Description of the task:
Reproduce the listing below without any change.

Data block:
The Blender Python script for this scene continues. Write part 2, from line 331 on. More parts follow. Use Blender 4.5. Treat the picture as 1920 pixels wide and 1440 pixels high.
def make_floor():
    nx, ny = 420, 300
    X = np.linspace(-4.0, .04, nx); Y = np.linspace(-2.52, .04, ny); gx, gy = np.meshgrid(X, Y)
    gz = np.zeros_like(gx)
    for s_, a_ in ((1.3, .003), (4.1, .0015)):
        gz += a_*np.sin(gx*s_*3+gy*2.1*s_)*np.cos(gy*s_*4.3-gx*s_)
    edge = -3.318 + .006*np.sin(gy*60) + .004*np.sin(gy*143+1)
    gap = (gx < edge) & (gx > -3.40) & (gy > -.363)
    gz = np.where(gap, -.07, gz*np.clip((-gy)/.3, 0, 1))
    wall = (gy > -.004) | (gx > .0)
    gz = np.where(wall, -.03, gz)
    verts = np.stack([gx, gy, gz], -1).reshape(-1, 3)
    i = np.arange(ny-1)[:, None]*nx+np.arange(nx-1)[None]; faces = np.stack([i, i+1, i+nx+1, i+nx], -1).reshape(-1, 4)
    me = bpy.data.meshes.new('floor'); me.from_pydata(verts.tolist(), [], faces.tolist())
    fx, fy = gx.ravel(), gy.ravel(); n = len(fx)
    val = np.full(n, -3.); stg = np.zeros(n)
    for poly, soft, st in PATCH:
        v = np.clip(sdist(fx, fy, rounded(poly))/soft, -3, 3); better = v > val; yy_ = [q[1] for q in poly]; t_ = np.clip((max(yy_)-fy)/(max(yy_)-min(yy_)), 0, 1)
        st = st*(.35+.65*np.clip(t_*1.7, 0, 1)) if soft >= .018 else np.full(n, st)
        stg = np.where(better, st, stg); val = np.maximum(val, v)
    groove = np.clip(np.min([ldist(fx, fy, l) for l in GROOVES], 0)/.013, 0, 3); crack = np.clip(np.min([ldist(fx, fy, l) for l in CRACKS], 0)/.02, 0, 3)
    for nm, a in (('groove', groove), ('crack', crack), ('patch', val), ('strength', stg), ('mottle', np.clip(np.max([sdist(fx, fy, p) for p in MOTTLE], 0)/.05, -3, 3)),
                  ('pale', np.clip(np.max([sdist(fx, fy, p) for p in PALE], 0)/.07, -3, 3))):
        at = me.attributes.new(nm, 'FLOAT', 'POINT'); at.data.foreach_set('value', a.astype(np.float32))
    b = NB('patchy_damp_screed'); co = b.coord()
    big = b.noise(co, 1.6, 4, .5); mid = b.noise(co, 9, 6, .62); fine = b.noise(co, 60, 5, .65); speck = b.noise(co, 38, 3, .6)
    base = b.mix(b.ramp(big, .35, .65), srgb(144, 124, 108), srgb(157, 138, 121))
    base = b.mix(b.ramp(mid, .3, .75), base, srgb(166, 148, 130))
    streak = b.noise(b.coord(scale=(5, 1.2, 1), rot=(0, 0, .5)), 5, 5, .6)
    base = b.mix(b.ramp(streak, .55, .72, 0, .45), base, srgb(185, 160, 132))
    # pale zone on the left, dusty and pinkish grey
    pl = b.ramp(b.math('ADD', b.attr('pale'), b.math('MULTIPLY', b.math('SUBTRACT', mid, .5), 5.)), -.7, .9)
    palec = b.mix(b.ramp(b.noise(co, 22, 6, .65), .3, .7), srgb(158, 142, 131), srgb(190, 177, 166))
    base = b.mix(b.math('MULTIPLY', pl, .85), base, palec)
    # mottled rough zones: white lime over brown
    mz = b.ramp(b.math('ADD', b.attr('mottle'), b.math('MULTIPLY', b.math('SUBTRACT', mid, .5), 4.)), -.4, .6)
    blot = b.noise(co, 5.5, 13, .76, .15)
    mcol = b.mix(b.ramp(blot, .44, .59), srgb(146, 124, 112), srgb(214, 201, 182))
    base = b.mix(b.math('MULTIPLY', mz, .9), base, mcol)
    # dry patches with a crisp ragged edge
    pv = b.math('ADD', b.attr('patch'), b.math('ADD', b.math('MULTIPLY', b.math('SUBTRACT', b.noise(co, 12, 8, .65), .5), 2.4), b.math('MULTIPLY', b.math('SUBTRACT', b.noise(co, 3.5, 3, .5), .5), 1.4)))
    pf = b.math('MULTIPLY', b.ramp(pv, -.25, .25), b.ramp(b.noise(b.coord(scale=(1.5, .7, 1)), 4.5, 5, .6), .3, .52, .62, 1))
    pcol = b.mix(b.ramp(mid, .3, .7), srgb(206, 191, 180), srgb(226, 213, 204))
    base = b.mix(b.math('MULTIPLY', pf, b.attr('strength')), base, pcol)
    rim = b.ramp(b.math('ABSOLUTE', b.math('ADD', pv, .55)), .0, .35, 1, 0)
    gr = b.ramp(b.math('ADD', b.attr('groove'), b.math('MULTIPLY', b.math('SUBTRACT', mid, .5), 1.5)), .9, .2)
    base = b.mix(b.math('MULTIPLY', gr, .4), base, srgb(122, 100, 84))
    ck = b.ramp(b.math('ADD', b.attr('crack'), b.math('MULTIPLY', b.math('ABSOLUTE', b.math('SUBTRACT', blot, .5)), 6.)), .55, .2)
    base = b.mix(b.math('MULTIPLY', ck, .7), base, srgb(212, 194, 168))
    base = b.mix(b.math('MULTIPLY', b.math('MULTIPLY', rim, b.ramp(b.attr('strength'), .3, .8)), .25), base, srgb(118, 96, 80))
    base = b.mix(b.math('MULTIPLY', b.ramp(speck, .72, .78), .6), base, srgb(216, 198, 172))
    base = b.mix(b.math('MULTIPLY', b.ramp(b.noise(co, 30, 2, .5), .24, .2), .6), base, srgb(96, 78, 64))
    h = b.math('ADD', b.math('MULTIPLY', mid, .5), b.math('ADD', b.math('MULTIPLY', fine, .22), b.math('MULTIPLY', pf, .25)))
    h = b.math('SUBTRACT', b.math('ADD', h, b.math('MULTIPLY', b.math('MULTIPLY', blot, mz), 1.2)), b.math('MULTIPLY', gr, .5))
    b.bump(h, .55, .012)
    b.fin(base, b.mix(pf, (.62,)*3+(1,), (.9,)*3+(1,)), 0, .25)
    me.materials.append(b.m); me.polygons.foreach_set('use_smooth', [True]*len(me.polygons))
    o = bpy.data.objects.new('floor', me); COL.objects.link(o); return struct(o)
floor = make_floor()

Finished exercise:
The Blender Python script for this scene continues. Write part 2, from line 331 on. More parts follow. Use Blender 4.5. Treat the picture as 1920 pixels wide and 1440 pixels high.
def make_floor():
    nx, ny = 420, 300
    X = np.linspace(-4.0, .04, nx); Y = np.linspace(-2.52, .04, ny); gx, gy = np.meshgrid(X, Y)
    gz = np.zeros_like(gx)
    for s_, a_ in ((1.3, .003), (4.1, .0015)):
        gz += a_*np.sin(gx*s_*3+gy*2.1*s_)*np.cos(gy*s_*4.3-gx*s_)
    edge = -3.318 + .006*np.sin(gy*60) + .004*np.sin(gy*143+1)
    gap = (gx < edge) & (gx > -3.40) & (gy > -.363)
    gz = np.where(gap, -.07, gz*np.clip((-gy)/.3, 0, 1))
    wall = (gy > -.004) | (gx > .0)
    gz = np.where(wall, -.03, gz)
    verts = np.stack([gx, gy, gz], -1).reshape(-1, 3)
    i = np.arange(ny-1)[:, None]*nx+np.arange(nx-1)[None]; faces = np.stack([i, i+1, i+nx+1, i+nx], -1).reshape(-1, 4)
    me = bpy.data.meshes.new('floor'); me.from_pydata(verts.tolist(), [], faces.tolist())
    fx, fy = gx.ravel(), gy.ravel(); n = len(fx)
    val = np.full(n, -3.); stg = np.zeros(n)
    for poly, soft, st in PATCH:
        v = np.clip(sdist(fx, fy, rounded(poly))/soft, -3, 3); better = v > val; yy_ = [q[1] for q in poly]; t_ = np.clip((max(yy_)-fy)/(max(yy_)-min(yy_)), 0, 1)
        st = st*(.35+.65*np.clip(t_*1.7, 0, 1)) if soft >= .018 else np.full(n, st)
        stg = np.where(better, st, stg); val = np.maximum(val, v)
    groove = np.clip(np.min([ldist(fx, fy, l) for l in GROOVES], 0)/.013, 0, 3); crack = np.clip(np.min([ldist(fx, fy, l) for l in CRACKS], 0)/.02, 0, 3)
    for nm, a in (('groove', groove), ('crack', crack), ('patch', val), ('strength', stg), ('mottle', np.clip(np.max([sdist(fx, fy, p) for p in MOTTLE], 0)/.05, -3, 3)),
                  ('pale', np.clip(np.max([sdist(fx, fy, p) for p in PALE], 0)/.07, -3, 3))):
        at = me.attributes.new(nm, 'FLOAT', 'POINT'); at.data.foreach_set('value', a.astype(np.float32))
    b = NB('patchy_damp_screed'); co = b.coord()
    big = b.noise(co, 1.6, 4, .5); mid = b.noise(co, 9, 6, .62); fine = b.noise(co, 60, 5, .65); speck = b.noise(co, 38, 3, .6)
    base = b.mix(b.ramp(big, .35, .65), srgb(144, 124, 108), srgb(157, 138, 121))
    base = b.mix(b.ramp(mid, .3, .75), base, srgb(166, 148, 130))
    streak = b.noise(b.coord(scale=(5, 1.2, 1), rot=(0, 0, .5)), 5, 5, .6)
    base = b.mix(b.ramp(streak, .55, .72, 0, .45), base, srgb(185, 160, 132))
    # pale zone on the left, dusty and pinkish grey
    pl = b.ramp(b.math('ADD', b.attr('pale'), b.math('MULTIPLY', b.math('SUBTRACT', mid, .5), 5.)), -.7, .9)
    palec = b.mix(b.ramp(b.noise(co, 22, 6, .65), .3, .7), srgb(158, 142, 131), srgb(190, 177, 166))
    base = b.mix(b.math('MULTIPLY', pl, .85), base, palec)
    # mottled rough zones: white lime over brown
    mz = b.ramp(b.math('ADD', b.attr('mottle'), b.math('MULTIPLY', b.math('SUBTRACT', mid, .5), 4.)), -.4, .6)
    blot = b.noise(co, 5.5, 13, .76, .15)
    mcol = b.mix(b.ramp(blot, .44, .59), srgb(146, 124, 112), srgb(214, 201, 182))
    base = b.mix(b.math('MULTIPLY', mz, .9), base, mcol)
    # dry patches with a crisp ragged edge
    pv = b.math('ADD', b.attr('patch'), b.math('ADD', b.math('MULTIPLY', b.math('SUBTRACT', b.noise(co, 12, 8, .65), .5), 2.4), b.math('MULTIPLY', b.math('SUBTRACT', b.noise(co, 3.5, 3, .5), .5), 1.4)))
    pf = b.math('MULTIPLY', b.ramp(pv, -.25, .25), b.ramp(b.noise(b.coord(scale=(1.5, .7, 1)), 4.5, 5, .6), .3, .52, .62, 1))
    pcol = b.mix(b.ramp(mid, .3, .7), srgb(206, 191, 180), srgb(226, 213, 204))
    base = b.mix(b.math('MULTIPLY', pf, b.attr('strength')), base, pcol)
    rim = b.ramp(b.math('ABSOLUTE', b.math('ADD', pv, .55)), .0, .35, 1, 0)
    gr = b.ramp(b.math('ADD', b.attr('groove'), b.math('MULTIPLY', b.math('SUBTRACT', mid, .5), 1.5)), .9, .2)
    base = b.mix(b.math('MULTIPLY', gr, .4), base, srgb(122, 100, 84))
    ck = b.ramp(b.math('ADD', b.attr('crack'), b.math('MULTIPLY', b.math('ABSOLUTE', b.math('SUBTRACT', blot, .5)), 6.)), .55, .2)
    base = b.mix(b.math('MULTIPLY', ck, .7), base, srgb(212, 194, 168))
    base = b.mix(b.math('MULTIPLY', b.math('MULTIPLY', rim, b.ramp(b.attr('strength'), .3, .8)), .25), base, srgb(118, 96, 80))
    base = b.mix(b.math('MULTIPLY', b.ramp(speck, .72, .78), .6), base, srgb(216, 198, 172))
    base = b.mix(b.math('MULTIPLY', b.ramp(b.noise(co, 30, 2, .5), .24, .2), .6), base, srgb(96, 78, 64))
    h = b.math('ADD', b.math('MULTIPLY', mid, .5), b.math('ADD', b.math('MULTIPLY', fine, .22), b.math('MULTIPLY', pf, .25)))
    h = b.math('SUBTRACT', b.math('ADD', h, b.math('MULTIPLY', b.math('MULTIPLY', blot, mz), 1.2)), b.math('MULTIPLY', gr, .5))
    b.bump(h, .55, .012)
    b.fin(base, b.mix(pf, (.62,)*3+(1,), (.9,)*3+(1,)), 0, .25)
    me.materials.append(b.m); me.polygons.foreach_set('use_smooth', [True]*len(me.polygons))
    o = bpy.data.objects.new('floor', me); COL.objects.link(o); return struct(o)
floor = make_floor()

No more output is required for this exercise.